Alice loves a pleasing aesthetic, her best friends and herself–asexuality and all. When she meets her new co-worker the sweet, generous and soon-to-be teacher Takumi she finds herself on a journey to balances her smoldering attraction with her identity as asexual.
I think I basically agree with Carrie’s review on Smart Bitches, Trashy Books, this book has a lot of drama and angst that comes from characters not talking to each other but I also like following them around as they try to tackle this whole adulting thing.
Alice was recognizable as a young person today, she loves Tumblr, fandom, bingeing tv and making memories with her friends.

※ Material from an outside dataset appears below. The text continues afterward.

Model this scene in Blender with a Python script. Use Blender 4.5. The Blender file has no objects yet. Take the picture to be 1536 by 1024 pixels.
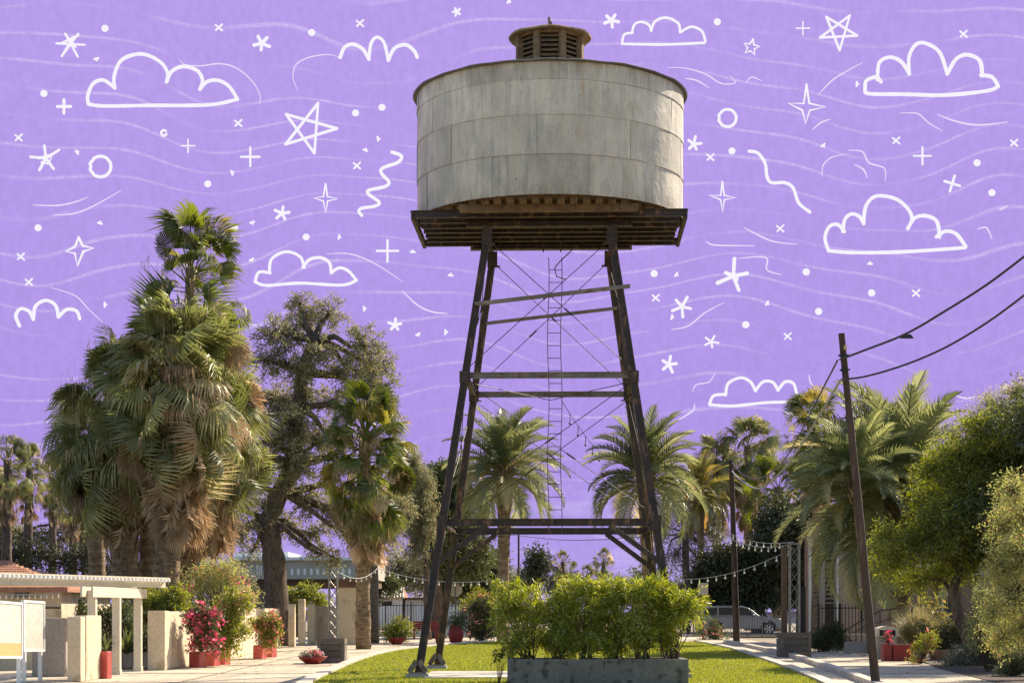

I personally had a hard time seeing this book as a romance because Takumi felt–to use a term Kat uses a lot–unknowable to me. Perhaps it’s because I’m used to romances where we get into the other characters but he never felt like a real person to me. He was just a little too perfect.
⭐⭐⭐⭐
Rating: 4 out of 5.Release Date: 05/8/18 | Contemporary YA | 8 hours 49 minutes | Harper Audio
Toby, an academic wisecracking high school senior and his best friend Luke–a dedicated star wrestler are an unlikely pair. The two survived their abusive and impoverished home lives together and with Luke’s college wrestling scholarship locked down, they were prepared to head into the next chapter of their lives together.

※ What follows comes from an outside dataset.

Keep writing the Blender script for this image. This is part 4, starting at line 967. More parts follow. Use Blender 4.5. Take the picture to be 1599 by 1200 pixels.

But now Luke is on death row.
Told partially in Luke’s letters from death row and partially in a close omniscient third person, Bliss crafts a story of friendship, coming-of-age and poverty that manages to deliver a gut punch at the end–even though you know where Luke is going to end up from page one.

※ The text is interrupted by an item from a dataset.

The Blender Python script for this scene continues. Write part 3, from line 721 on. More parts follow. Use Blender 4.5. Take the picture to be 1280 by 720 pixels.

I really liked the way this book is set up with Luke’s letters opening the book and then having it slowly build to the precipitating event. It reminded me of Big Little Lies and it adds so much tension to every scene because you keep thinking is this it? Is this the thing he did? With that in mind though the book moves at a slower pace.
I picked up this book because James Fouhey did the audio, I’ve enjoyed his narration in other things and his performance in this book is one of the best I’ve heard. He takes on each character perfectly with a nuanced and intentional performance. I think he could have easily done stereotypical Southern accents but he avoids that completely while still making the characters sound authentic. Needless to say Fouhey has remained on my auto-buy audiobook narrator list.
Between this and Jeff Zetner books I’m really starting to think any YA book by a straight white dude will be sad AF.
⭐⭐⭐
Rating: 2.5 out of 5.Release Date: 08/21/18 | Speculative Fiction | 9 hours 27 minutes | Penguin
Vox takes place in the near, near, near future where the government has limited women to 100 spoken words a day in an effort to Make America Great Again reinforce traditional gender roles. Dr. Jean McClellan is a cognitive linguist who has never quite adjusted to the new rules of society and brings the entire system down–which by the way isn’t a spoiler. It’s literally the first line of the book.
I added this book to my to-reads shelf the minute I heard about it on the What Should I Read Next podcast and was so excited to get into it…but this book really disappointed me. I think it’s because I went into this book thinking it was supposed to be this feminist dystopia but when you read Dalcher’s interviews you find out she’s a linguist who just wanted to write a book about her passion.